■ Aim: Write the lines out exactly as they stand, from the one containing "Write the bpy" through the one containing "RNG = np.random.default_rng(11)", and only those. Omit pictures.

■ Extracted entries:
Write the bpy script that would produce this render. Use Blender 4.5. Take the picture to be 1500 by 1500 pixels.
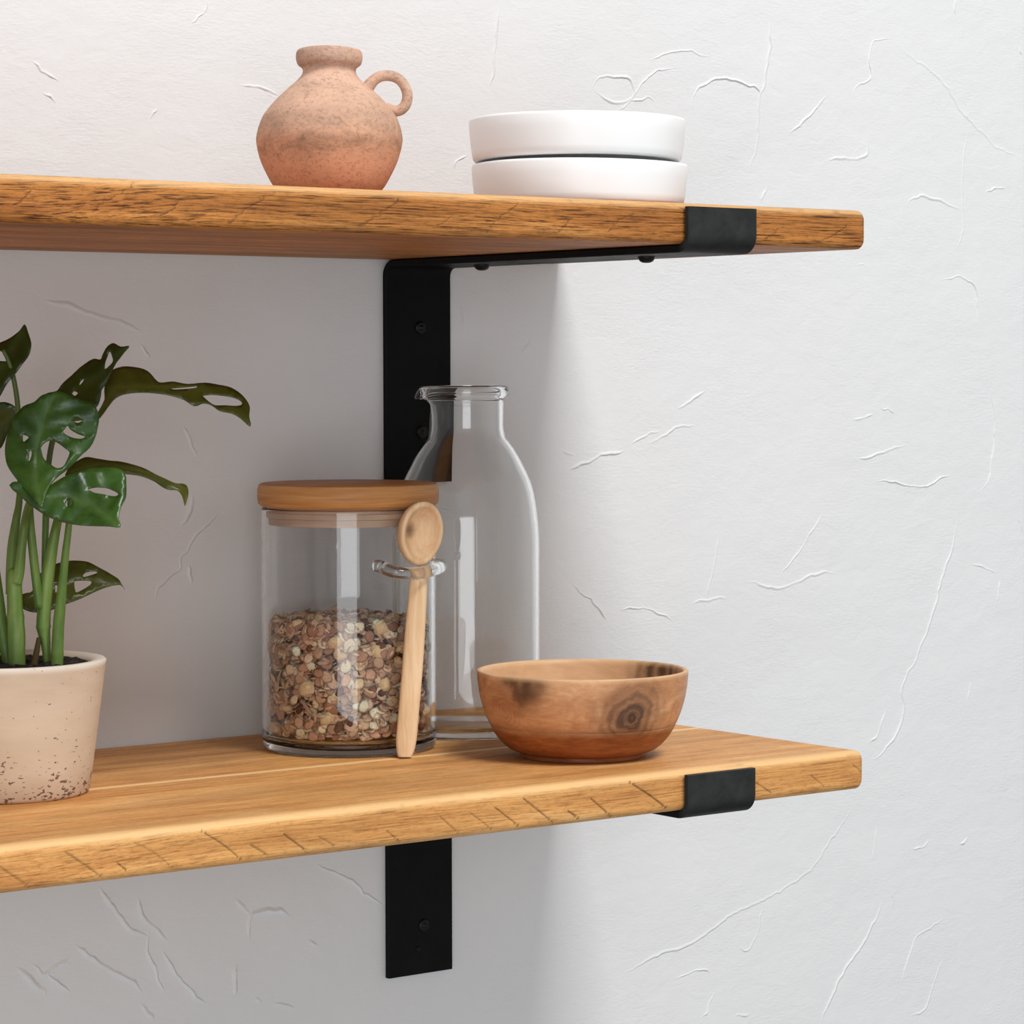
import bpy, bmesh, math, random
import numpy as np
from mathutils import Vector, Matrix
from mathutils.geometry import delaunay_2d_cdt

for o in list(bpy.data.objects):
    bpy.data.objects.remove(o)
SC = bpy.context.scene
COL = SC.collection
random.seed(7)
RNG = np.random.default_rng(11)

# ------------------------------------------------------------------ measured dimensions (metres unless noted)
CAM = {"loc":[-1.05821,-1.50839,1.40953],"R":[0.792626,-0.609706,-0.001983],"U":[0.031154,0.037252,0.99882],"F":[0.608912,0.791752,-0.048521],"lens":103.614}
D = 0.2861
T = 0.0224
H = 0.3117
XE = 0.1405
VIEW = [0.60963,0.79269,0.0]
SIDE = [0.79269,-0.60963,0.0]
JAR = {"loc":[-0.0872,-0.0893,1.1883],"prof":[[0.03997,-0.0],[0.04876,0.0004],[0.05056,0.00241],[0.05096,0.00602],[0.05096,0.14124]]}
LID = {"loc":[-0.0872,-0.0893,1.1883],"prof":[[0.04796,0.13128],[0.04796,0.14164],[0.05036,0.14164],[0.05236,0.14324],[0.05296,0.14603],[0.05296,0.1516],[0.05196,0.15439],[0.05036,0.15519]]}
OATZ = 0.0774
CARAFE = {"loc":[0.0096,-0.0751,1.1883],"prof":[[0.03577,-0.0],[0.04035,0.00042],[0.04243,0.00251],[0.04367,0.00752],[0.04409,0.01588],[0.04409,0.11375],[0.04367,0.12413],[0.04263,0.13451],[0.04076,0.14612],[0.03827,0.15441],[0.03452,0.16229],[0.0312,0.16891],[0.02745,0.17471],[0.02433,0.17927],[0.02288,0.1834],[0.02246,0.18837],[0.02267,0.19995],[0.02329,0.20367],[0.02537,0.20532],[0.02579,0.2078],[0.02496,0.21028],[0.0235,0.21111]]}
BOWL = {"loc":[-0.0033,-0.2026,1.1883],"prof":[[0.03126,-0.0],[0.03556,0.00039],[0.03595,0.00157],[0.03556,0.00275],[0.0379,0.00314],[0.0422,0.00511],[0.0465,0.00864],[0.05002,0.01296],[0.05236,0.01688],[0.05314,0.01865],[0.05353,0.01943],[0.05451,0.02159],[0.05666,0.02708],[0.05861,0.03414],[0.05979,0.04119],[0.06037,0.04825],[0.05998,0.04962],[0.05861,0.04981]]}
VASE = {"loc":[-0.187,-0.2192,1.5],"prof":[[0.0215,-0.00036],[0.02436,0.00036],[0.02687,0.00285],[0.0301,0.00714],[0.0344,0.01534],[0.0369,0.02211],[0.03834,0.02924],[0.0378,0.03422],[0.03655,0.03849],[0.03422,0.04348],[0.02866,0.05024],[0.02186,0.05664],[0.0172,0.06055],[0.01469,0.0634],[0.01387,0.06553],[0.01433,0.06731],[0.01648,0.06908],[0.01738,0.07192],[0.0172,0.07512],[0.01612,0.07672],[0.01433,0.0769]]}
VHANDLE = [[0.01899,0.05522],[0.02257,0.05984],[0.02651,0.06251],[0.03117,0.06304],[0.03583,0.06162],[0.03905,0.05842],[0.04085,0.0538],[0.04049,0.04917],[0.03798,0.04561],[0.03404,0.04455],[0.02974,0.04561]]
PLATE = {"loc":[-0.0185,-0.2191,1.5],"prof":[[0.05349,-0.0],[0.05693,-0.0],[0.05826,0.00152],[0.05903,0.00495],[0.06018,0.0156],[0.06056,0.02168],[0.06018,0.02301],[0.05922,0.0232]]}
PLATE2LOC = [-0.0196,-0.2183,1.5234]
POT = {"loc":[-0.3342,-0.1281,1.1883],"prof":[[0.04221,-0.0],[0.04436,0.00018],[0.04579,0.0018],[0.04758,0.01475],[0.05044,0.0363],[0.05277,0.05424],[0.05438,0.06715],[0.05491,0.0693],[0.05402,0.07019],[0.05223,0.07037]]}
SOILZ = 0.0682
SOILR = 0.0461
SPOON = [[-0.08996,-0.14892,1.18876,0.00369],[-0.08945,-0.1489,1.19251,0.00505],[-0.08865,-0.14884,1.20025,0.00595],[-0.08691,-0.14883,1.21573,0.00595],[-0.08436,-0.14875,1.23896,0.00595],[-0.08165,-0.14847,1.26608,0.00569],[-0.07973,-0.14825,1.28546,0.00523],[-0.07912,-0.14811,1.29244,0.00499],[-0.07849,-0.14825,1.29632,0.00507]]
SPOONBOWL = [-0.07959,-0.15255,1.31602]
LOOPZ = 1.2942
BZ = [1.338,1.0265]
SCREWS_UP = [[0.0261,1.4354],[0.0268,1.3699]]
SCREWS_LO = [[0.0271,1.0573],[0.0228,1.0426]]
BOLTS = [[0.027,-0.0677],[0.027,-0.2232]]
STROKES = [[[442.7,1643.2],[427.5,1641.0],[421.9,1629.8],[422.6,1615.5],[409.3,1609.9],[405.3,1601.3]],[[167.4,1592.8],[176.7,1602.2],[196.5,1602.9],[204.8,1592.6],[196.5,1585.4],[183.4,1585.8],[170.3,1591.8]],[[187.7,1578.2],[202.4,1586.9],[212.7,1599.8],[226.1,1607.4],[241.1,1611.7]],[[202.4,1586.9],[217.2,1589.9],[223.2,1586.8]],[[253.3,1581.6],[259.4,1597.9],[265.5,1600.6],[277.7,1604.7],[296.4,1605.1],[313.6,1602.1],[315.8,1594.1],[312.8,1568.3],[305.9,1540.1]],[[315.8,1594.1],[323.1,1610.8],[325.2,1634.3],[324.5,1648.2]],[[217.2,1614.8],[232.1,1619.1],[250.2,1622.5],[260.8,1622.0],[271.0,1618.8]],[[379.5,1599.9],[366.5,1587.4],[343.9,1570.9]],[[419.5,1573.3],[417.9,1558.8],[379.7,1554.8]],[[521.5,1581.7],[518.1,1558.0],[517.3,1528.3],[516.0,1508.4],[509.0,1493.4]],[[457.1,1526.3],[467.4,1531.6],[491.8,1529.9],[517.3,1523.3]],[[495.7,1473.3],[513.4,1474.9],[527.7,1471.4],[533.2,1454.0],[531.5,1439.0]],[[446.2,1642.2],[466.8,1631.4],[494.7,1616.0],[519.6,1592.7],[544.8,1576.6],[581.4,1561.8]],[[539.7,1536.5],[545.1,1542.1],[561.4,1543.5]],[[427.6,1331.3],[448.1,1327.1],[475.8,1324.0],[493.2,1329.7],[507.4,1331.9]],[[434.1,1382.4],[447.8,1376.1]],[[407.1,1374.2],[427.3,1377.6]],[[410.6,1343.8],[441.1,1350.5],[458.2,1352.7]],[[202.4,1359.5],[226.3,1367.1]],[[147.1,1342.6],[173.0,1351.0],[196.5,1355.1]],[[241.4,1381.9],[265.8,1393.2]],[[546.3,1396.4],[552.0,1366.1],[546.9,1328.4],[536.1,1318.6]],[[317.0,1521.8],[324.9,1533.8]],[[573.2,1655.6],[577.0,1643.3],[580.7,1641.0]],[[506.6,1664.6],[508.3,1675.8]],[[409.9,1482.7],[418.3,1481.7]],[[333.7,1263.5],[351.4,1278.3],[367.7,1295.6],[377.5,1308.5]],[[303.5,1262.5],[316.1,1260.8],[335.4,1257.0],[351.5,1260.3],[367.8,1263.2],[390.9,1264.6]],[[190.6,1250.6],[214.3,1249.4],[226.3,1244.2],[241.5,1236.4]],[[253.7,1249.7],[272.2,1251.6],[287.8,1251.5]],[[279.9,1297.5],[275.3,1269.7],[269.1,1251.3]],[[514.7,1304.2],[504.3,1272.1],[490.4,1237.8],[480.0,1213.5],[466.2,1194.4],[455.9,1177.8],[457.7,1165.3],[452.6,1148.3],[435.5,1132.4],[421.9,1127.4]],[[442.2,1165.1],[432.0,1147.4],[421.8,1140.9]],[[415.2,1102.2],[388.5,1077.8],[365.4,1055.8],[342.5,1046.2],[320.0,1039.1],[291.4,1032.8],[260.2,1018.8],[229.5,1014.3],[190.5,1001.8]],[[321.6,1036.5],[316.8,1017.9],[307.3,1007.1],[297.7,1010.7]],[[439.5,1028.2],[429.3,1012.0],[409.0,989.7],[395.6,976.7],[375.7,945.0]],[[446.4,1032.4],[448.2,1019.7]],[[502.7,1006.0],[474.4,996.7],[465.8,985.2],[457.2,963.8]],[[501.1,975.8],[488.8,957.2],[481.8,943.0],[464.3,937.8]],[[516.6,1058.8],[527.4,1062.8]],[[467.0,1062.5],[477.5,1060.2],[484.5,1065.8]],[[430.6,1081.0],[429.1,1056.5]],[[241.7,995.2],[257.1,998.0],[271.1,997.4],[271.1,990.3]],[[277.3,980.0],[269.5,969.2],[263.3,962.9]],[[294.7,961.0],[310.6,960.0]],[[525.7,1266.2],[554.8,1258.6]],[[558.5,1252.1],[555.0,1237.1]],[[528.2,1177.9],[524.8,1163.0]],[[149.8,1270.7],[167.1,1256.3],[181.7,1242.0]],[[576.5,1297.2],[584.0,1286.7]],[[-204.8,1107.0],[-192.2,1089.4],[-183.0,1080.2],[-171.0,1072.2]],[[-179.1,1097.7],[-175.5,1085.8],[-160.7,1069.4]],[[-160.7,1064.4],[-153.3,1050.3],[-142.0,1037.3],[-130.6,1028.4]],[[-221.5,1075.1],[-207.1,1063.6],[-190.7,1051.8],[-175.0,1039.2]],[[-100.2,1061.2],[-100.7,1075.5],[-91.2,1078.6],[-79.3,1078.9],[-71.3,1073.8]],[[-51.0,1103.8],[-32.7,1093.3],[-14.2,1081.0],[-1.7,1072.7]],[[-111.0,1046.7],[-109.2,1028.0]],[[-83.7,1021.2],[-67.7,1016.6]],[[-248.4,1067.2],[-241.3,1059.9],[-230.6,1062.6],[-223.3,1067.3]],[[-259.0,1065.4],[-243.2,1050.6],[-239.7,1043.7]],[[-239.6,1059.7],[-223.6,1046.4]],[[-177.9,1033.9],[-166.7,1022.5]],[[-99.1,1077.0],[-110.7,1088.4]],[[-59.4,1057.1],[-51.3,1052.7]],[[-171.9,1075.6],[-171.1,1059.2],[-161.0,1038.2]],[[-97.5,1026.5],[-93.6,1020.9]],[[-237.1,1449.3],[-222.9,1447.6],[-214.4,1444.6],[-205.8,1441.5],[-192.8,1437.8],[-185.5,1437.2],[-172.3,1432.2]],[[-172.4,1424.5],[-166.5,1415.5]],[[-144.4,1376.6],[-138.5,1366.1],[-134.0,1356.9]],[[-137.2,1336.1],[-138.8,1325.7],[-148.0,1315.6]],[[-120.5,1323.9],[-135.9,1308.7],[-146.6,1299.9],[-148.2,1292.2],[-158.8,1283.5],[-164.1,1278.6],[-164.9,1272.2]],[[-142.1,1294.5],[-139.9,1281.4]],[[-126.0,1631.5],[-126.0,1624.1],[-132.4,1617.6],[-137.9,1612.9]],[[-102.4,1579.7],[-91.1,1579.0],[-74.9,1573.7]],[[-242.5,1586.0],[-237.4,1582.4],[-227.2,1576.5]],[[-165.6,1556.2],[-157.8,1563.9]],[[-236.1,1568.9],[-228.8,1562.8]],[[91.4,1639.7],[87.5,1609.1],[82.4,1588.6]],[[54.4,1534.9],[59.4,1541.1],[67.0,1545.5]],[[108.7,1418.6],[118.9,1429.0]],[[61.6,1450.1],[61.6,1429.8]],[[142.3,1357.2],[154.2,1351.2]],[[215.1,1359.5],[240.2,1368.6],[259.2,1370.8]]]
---
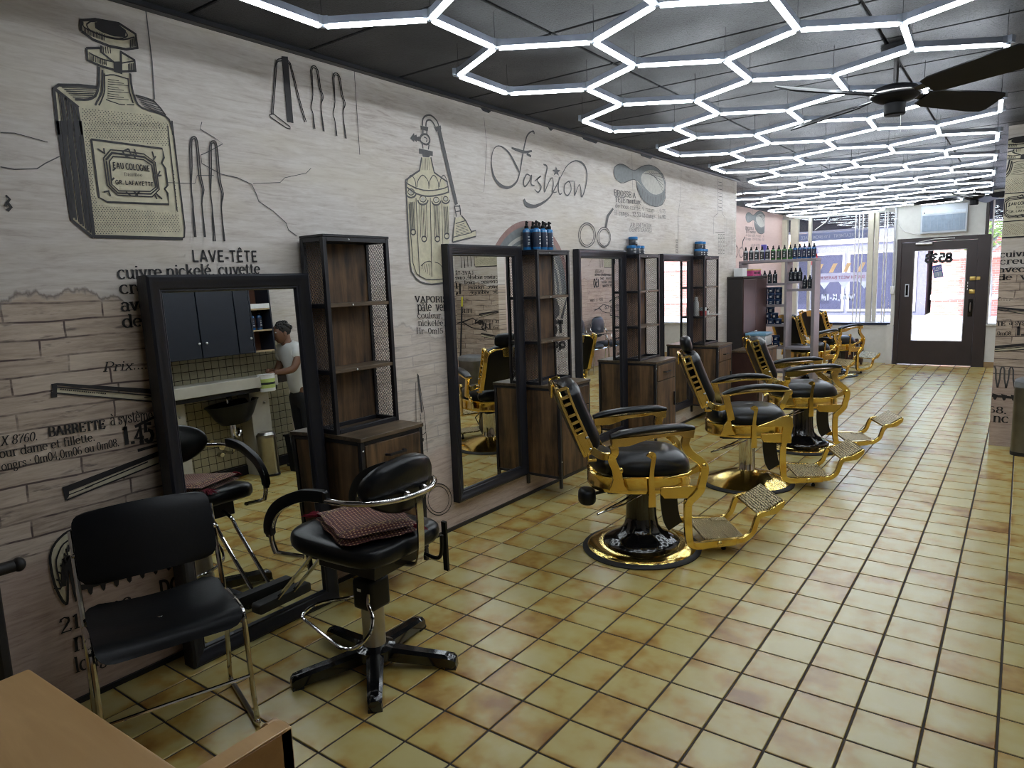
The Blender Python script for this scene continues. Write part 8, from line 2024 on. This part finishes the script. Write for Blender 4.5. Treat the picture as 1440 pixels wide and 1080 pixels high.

■ Task response:
Write the bpy script that would produce this render. Use Blender 4.5. Take the picture to be 1500 by 1500 pixels.
import bpy, bmesh, math, random
import numpy as np
from mathutils import Vector, Matrix
from mathutils.geometry import delaunay_2d_cdt

for o in list(bpy.data.objects):
    bpy.data.objects.remove(o)
SC = bpy.context.scene
COL = SC.collection
random.seed(7)
RNG = np.random.default_rng(11)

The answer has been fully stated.